In 2020, during the lockdown, Kanjwani and his wife moved to Mumbai to live with their son and his family. His family suggested that he return to his old passion. “Since then, he’s been unstoppable. His day begins and ends with art. We have to scold him to leave his paintbrush aside, and eat his meals on time,” chuckles Madnani, who spends most of her time with her nanu when she’s not attending college lectures. “He has several physical constraints due to his age. For instance, he experiences mild tremors in his hands, which isn’t ideal for artists. Even if something is off with his paintings, he never discards them. He’s a jugaadu person who will find a way out to make it work by either layering it or creating something else altogether.”

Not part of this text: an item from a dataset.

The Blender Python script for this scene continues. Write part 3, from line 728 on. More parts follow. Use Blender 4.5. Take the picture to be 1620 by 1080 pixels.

“I think the city has made him a social, party-loving person. He has a huge group in the building, where people his age socialise at least once a week. They dance, watch movies, share jokes and discuss Sindhi food,” she says. He has found the support he was deprived of all his life. Kanjwani says, “In fact, it was one of my friends who knew about the art gallery and encouraged me to get in touch with them for an exhibition.” 

Among the 20 artworks on display are seven horses for luck, a portrait of Shri Krishna and Ganpati Bappa, and a 3-D golden kalpavriksha, made of real rudraksh for good vaastu that Kanjwani vouches is so stable that, “it cannot be pulled apart by the sheer force of human hands.”

Till: August 14; 11 am to 7 pm
At: Nehru Centre Art Gallery, Discovery of India Building, ground floor, Worli.